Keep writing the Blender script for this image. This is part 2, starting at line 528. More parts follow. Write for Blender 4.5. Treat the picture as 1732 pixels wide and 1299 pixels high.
● ● ● ●
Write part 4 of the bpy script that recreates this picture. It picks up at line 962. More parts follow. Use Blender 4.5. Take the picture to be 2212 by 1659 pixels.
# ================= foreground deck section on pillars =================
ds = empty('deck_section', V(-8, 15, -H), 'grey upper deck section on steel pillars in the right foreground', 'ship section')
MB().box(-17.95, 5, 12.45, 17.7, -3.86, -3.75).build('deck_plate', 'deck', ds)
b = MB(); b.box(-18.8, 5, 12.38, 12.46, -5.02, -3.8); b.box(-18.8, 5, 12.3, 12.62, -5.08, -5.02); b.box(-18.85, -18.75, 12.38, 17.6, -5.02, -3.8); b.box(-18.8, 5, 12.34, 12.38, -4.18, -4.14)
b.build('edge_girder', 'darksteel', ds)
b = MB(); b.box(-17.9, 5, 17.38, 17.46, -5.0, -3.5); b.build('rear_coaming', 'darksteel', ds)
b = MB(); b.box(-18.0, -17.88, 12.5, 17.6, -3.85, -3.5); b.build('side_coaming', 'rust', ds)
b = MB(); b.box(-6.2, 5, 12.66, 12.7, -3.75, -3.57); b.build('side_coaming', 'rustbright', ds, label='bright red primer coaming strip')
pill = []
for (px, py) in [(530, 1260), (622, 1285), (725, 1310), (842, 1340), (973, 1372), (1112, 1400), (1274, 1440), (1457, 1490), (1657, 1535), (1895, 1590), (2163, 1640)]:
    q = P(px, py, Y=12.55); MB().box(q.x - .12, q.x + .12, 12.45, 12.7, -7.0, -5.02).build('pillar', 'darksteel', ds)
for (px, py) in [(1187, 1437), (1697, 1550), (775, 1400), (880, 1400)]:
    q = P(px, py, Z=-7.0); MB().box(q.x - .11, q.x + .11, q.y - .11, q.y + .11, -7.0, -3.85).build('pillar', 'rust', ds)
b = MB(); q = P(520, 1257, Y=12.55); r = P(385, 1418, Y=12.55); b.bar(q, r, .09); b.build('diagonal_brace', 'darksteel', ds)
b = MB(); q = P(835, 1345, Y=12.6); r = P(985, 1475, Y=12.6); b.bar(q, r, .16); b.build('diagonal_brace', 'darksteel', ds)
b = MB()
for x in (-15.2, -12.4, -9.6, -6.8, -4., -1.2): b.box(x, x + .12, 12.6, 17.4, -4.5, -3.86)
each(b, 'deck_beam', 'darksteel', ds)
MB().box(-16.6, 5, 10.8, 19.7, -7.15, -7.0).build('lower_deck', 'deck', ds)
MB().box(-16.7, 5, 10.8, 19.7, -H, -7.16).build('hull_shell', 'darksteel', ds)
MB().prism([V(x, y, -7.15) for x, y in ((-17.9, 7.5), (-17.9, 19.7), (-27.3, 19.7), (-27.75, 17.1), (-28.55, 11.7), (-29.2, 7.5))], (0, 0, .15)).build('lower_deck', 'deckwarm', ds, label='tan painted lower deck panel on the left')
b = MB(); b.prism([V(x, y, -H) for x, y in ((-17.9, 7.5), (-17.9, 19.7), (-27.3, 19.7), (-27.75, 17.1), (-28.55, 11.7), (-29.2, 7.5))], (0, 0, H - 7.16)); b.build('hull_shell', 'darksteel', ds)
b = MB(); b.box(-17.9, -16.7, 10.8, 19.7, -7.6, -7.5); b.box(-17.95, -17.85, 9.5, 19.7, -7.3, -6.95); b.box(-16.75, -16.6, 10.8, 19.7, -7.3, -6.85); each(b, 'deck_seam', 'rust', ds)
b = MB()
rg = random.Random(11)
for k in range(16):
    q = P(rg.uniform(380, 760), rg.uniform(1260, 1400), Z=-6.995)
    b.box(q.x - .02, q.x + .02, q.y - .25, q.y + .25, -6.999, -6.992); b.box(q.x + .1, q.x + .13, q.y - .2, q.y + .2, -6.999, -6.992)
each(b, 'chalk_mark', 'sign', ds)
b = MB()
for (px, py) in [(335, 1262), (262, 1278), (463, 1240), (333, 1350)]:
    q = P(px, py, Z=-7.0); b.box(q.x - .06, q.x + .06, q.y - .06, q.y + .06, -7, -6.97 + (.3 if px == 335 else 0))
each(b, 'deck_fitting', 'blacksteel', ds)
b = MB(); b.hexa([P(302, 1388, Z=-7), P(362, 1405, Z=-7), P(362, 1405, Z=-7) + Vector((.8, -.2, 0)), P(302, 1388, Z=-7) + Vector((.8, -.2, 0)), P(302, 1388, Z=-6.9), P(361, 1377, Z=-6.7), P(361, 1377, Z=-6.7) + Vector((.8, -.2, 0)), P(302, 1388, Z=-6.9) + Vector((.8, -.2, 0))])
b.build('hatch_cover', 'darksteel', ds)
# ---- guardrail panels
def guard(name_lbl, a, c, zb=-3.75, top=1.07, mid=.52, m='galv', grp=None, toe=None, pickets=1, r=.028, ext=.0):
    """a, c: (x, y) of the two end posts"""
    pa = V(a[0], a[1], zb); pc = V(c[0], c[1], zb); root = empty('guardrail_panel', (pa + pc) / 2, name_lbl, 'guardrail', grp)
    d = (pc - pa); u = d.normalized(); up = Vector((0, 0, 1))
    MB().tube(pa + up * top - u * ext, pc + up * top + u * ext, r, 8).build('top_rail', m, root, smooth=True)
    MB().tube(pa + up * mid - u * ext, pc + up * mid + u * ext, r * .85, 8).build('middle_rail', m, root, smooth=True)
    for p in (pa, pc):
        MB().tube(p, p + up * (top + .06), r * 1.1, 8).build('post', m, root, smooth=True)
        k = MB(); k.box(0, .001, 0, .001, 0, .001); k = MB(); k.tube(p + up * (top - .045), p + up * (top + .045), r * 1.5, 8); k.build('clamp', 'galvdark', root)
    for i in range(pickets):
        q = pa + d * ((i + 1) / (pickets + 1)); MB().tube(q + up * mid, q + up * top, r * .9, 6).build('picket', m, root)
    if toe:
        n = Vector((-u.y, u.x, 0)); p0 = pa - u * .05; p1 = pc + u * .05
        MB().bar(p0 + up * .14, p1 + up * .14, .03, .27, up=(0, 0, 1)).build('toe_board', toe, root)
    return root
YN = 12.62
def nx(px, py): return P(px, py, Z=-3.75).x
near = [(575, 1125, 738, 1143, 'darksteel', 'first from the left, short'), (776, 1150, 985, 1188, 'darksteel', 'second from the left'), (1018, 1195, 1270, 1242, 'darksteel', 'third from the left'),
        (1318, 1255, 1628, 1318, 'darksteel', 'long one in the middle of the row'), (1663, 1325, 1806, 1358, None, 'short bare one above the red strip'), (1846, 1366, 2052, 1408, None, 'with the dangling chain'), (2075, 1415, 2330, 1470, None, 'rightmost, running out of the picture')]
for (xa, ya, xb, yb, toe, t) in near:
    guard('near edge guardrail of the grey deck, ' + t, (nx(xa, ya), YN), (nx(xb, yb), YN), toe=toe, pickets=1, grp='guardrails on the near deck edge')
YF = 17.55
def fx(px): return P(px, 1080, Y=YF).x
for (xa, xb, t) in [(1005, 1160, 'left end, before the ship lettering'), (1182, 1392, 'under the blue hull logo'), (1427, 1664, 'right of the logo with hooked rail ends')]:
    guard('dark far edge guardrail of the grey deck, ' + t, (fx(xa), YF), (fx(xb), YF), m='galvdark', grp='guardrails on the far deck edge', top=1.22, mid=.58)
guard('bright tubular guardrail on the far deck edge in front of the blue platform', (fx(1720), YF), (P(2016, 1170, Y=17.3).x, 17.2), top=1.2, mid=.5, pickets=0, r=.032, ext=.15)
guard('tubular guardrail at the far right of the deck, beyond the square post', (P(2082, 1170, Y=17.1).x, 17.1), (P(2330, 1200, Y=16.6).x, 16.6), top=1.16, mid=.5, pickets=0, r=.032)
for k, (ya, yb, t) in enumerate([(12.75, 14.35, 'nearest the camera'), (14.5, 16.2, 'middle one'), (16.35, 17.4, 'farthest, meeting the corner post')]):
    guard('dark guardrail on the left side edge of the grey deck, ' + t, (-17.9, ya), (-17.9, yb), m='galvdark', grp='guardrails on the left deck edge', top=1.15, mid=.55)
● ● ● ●
**GIVEN REQUEST:**
Lines containing the word "Blender" are to be tallied; report only the total.

**RESULT OF THIS TASK:**
2